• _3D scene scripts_
--- Begin ---
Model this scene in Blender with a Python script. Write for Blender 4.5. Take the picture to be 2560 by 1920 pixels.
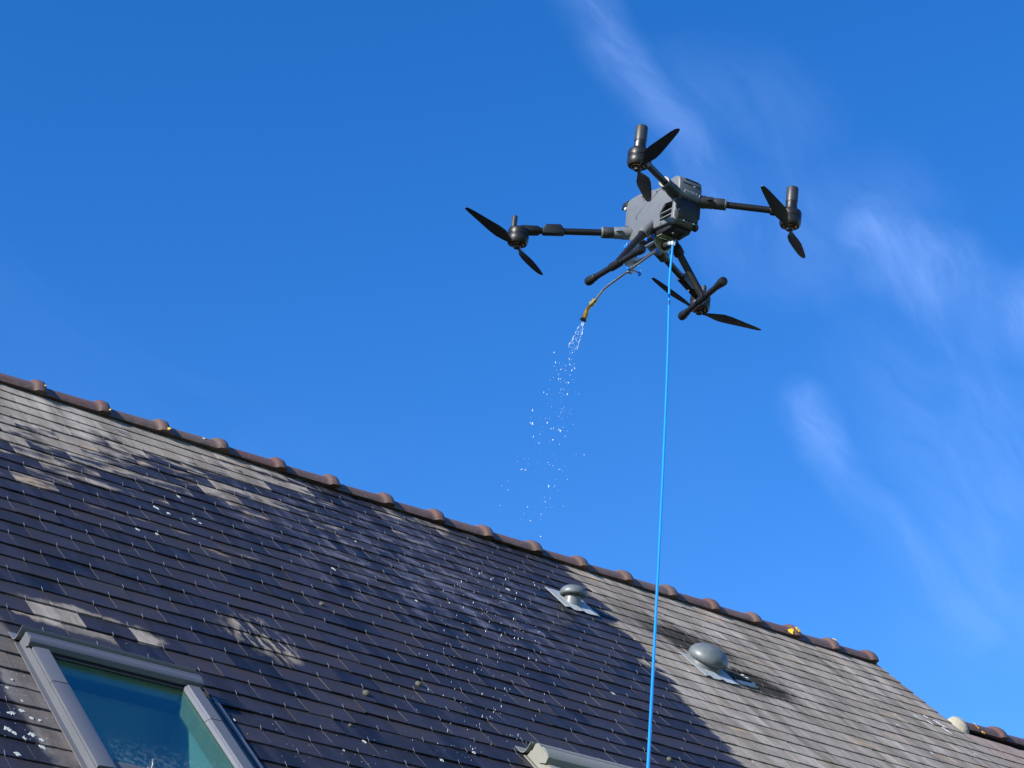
import bpy, bmesh, math, random
from mathutils import Vector, Matrix, noise
R = math.radians
sc = bpy.context.scene
COL = sc.collection
for o_ in list(bpy.data.objects):
    bpy.data.objects.remove(o_, do_unlink=True)

# ------------------------------------------------------------------ camera
CAM = Vector((0, 0, 1.6))
RT = Vector((0.78451, -0.62012, 0.0))
UPV = Vector((-0.29426, -0.37237, 0.88020))
FW = Vector((0.54585, 0.69050, 0.47461))
FPX = 5287.4                      # focal length in pixels of a 2560 px wide frame
cd = bpy.data.cameras.new('camera')
cam = bpy.data.objects.new('camera', cd)
COL.objects.link(cam)
cam.matrix_world = Matrix(((RT.x, UPV.x, -FW.x, CAM.x), (RT.y, UPV.y, -FW.y, CAM.y),
                           (RT.z, UPV.z, -FW.z, CAM.z), (0, 0, 0, 1)))
cd.sensor_width = 36.0
cd.lens = FPX * 36.0 / 2560.0
cd.clip_end = 3000
sc.camera = cam

# ------------------------------------------------------------------ sky, sun, exposure
SUN = Vector((-0.89, -0.05, 0.45)).normalized()          # towards the sun
SUN_EL = math.asin(SUN.z)
SUN_ROT = math.atan2(SUN.x, SUN.y)
W = bpy.data.worlds.new('World')
sc.world = W
W.use_nodes = True
W.cycles.sampling_method = 'MANUAL'
W.cycles.sample_map_resolution = 256
wn, wl = W.node_tree.nodes, W.node_tree.links
wn.clear()


def N(tree, typ, **kw):
    n = tree.nodes.new(typ)
    for k, v in kw.items():
        if k == 'ins':
            for a, b in v.items():
                n.inputs[a].default_value = b
        else:
            setattr(n, k, v)
    return n


class G:
    """tiny node-graph helper: every method returns an output socket"""
    def __init__(s, tree):
        s.t = tree

    def _in(s, sock, v):
        if isinstance(v, bpy.types.NodeSocket):
            s.t.links.new(v, sock)
        elif v is not None:
            sock.default_value = v

    def m(s, op, a, b=None, c=None, clamp=False):
        n = s.t.nodes.new('ShaderNodeMath')
        n.operation = op
        n.use_clamp = clamp
        for i, v in enumerate((a, b, c)):
            if v is not None:
                s._in(n.inputs[i], v)
        return n.outputs[0]

    def v(s, op, a, b=None, sc_=None):
        n = s.t.nodes.new('ShaderNodeVectorMath')
        n.operation = op
        s._in(n.inputs[0], a)
        if b is not None:
            s._in(n.inputs[1], b)
        if sc_ is not None:
            s._in(n.inputs['Scale'], sc_)
        return n.outputs['Value'] if op in ('DOT_PRODUCT', 'LENGTH', 'DISTANCE') else n.outputs[0]

    def xyz(s, a):
        n = s.t.nodes.new('ShaderNodeSeparateXYZ')
        s._in(n.inputs[0], a)
        return n.outputs

    def comb(s, x, y, z=0.0):
        n = s.t.nodes.new('ShaderNodeCombineXYZ')
        for i, q in enumerate((x, y, z)):
            s._in(n.inputs[i], q)
        return n.outputs[0]

    def noise(s, vec, scale, detail=4, rough=0.55, dist=0.0):
        n = s.t.nodes.new('ShaderNodeTexNoise')
        s._in(n.inputs['Vector'], vec)
        n.inputs['Scale'].default_value = scale
        n.inputs['Detail'].default_value = detail
        n.inputs['Roughness'].default_value = rough
        n.inputs['Distortion'].default_value = dist
        return n.outputs[0]

    def voro(s, vec, scale, rnd=1.0):
        n = s.t.nodes.new('ShaderNodeTexVoronoi')
        s._in(n.inputs['Vector'], vec)
        n.inputs['Scale'].default_value = scale
        n.inputs['Randomness'].default_value = rnd
        return n.outputs

    def white(s, vec):
        n = s.t.nodes.new('ShaderNodeTexWhiteNoise')
        n.noise_dimensions = '3D'
        s._in(n.inputs['Vector'], vec)
        return n.outputs

    def step(s, x, a, b):
        n = s.t.nodes.new('ShaderNodeMapRange')
        n.interpolation_type = 'SMOOTHSTEP'
        s._in(n.inputs[0], x)
        s._in(n.inputs[1], a)
        s._in(n.inputs[2], b)
        n.inputs[3].default_value = 0
        n.inputs[4].default_value = 1
        return n.outputs[0]

    def mix(s, f, a, b, typ='MIX'):
        n = s.t.nodes.new('ShaderNodeMix')
        n.data_type = 'RGBA'
        n.blend_type = typ
        s._in(n.inputs[0], f)
        s._in(n.inputs[6], a)
        s._in(n.inputs[7], b)
        return n.outputs[2]

    def bump(s, h, strength, dist=0.01):
        n = s.t.nodes.new('ShaderNodeBump')
        n.inputs['Strength'].default_value = strength
        n.inputs['Distance'].default_value = dist
        s._in(n.inputs['Height'], h)
        return n.outputs[0]


def C4(c):
    return (c[0], c[1], c[2], 1.0)


g = G(W.node_tree)
sky = N(W.node_tree, 'ShaderNodeTexSky', sky_type='NISHITA', sun_disc=False, sun_elevation=SUN_EL,
        sun_rotation=SUN_ROT, altitude=50, air_density=1.0, dust_density=0.0, ozone_density=3.0)
hs = N(W.node_tree, 'ShaderNodeHueSaturation', ins={'Hue': 0.513, 'Saturation': 1.35, 'Value': 1.0})
wl.new(sky.outputs[0], hs.inputs['Color'])
# cirrus: thin streaks laid out by direction on the sky sphere
dirv = N(W.node_tree, 'ShaderNodeTexCoord').outputs['Generated']
dz = g.m('MAXIMUM', g.v('DOT_PRODUCT', dirv, tuple(FW)), 0.02)
gx = g.m('DIVIDE', g.v('DOT_PRODUCT', dirv, tuple(RT)), dz)
gy = g.m('DIVIDE', g.v('DOT_PRODUCT', dirv, tuple(UPV)), dz)
warp = N(W.node_tree, 'ShaderNodeTexNoise', ins={'Scale': 9.0, 'Detail': 3.0})
wl.new(g.comb(gx, gy, 0.3), warp.inputs['Vector'])
wv = g.v('SCALE', g.v('SUBTRACT', warp.outputs['Color'], (0.5, 0.5, 0.5)), sc_=0.042)
gp = g.v('ADD', g.comb(gx, gy, 0.0), wv)


def D2(x, y):      # sky-sphere tangent coordinates
    return ((x * 1.1573 - 1280) / FPX, -(y * 1.1573 - 960) / FPX)


def streak(pts, width, gain):
    """soft band along a polyline, returned as a socket"""
    out = None
    P = [D2(*p) for p in pts]
    for (ax, ay), (bx, by) in zip(P, P[1:]):
        L2 = (bx - ax) ** 2 + (by - ay) ** 2
        pa = g.v('SUBTRACT', gp, (ax, ay, 0))
        t = g.m('MULTIPLY', g.v('DOT_PRODUCT', pa, (bx - ax, by - ay, 0)), 1 / L2, clamp=True)
        d = g.v('LENGTH', g.v('SUBTRACT', pa, g.v('SCALE', (bx - ax, by - ay, 0), sc_=t)))
        f = g.m('SUBTRACT', 1.0, g.step(d, 0.0, width / 4570.0))
        out = f if out is None else g.m('MAXIMUM', out, f)
    return g.m('MULTIPLY', out, gain)


cl = streak([(1262, -60), (1300, 60), (1345, 150), (1400, 235), (1460, 300), (1530, 380), (1570, 450)], 95, 0.62)
cl = g.m('MAXIMUM', cl, streak([(1880, 500), (1960, 570), (2050, 625), (2150, 690), (2260, 700)], 140, 0.85))
cl = g.m('MAXIMUM', cl, streak([(1770, 850), (1800, 970), (1900, 1120), (2000, 1230), (2110, 1340)], 90, 0.62))
cl = g.m('MAXIMUM', cl, streak([(1560, 420), (1700, 480), (1880, 500)], 240, 0.30))
cl = g.m('MAXIMUM', cl, streak([(2050, 800), (2150, 1000), (2130, 1200)], 330, 0.36))
cl = g.m('MAXIMUM', cl, streak([(1500, 230), (1640, 300)], 230, 0.22))
# wisps over the whole sky (stretched noise on the direction vector)
dm = N(W.node_tree, 'ShaderNodeMapping', ins={'Rotation': (0.3, 0.5, 0.9), 'Scale': (1.0, 3.4, 2.2)})
wl.new(dirv, dm.inputs['Vector'])
wisp = g.noise(dm.outputs[0], 2.6, 4, 0.6, 0.9)
wide = g.noise(dirv, 1.3, 3, 0.5)
gl = g.m('MULTIPLY', g.step(wisp, 0.50, 0.85), g.step(wide, 0.42, 0.7))
fm = N(W.node_tree, 'ShaderNodeMapping', vector_type='TEXTURE', ins={'Rotation': (0, 0, -0.9), 'Scale': (1.0, 0.36, 1.0)})
wl.new(gp, fm.inputs['Vector'])
fine = g.noise(fm.outputs[0], 14, 6, 0.62, 0.5)
clm = g.m('MULTIPLY', cl, g.m('MULTIPLY_ADD', g.step(fine, 0.30, 0.75), 0.74, 0.28))
tot = g.m('MAXIMUM', clm, g.m('MULTIPLY', gl, 0.10), clamp=True)
skyc = g.mix(g.m('MULTIPLY', tot, 0.31), hs.outputs[0], (2.9, 4.2, 7.7, 1.0))
bg = N(W.node_tree, 'ShaderNodeBackground', ins={'Strength': 0.12})
wl.new(skyc, bg.inputs['Color'])
wo = N(W.node_tree, 'ShaderNodeOutputWorld')
wl.new(bg.outputs[0], wo.inputs['Surface'])

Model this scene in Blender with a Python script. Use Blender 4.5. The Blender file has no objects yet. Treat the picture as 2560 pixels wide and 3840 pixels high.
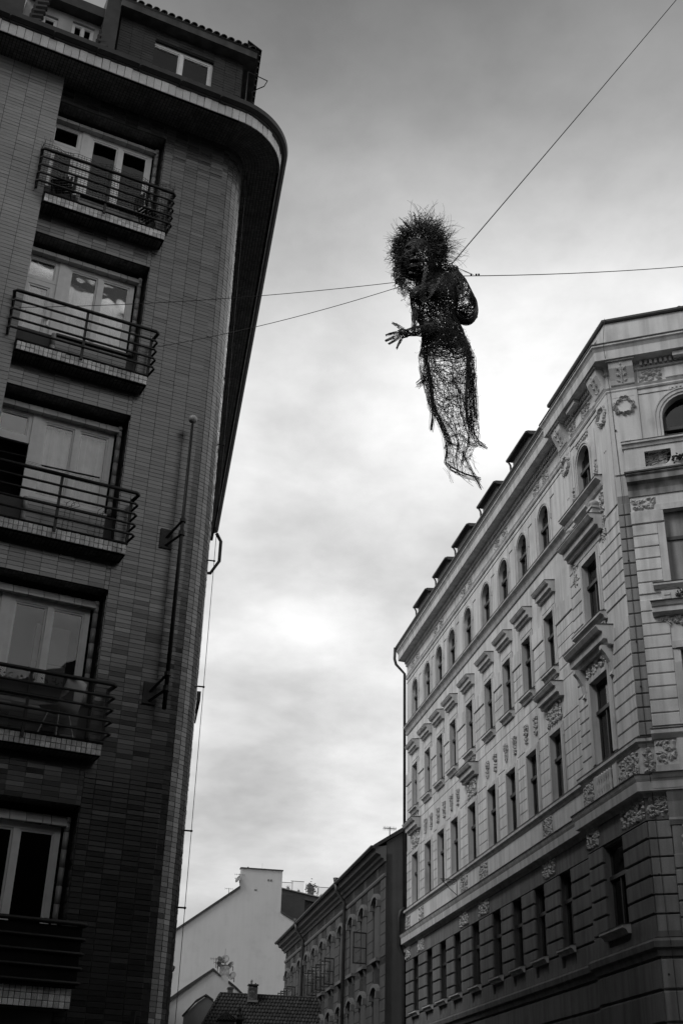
--- End ---
Please transcribe, word for word, every line from the first line of the records above through the line containing "bpy.data.objects.remove(o_, do_unlink=True)", and leave out any pictures.

Model this scene in Blender with a Python script. Write for Blender 4.5. Take the picture to be 2560 by 1920 pixels.
import bpy, bmesh, math, random
from mathutils import Vector, Matrix, noise
R = math.radians
sc = bpy.context.scene
COL = sc.collection
for o_ in list(bpy.data.objects):
    bpy.data.objects.remove(o_, do_unlink=True)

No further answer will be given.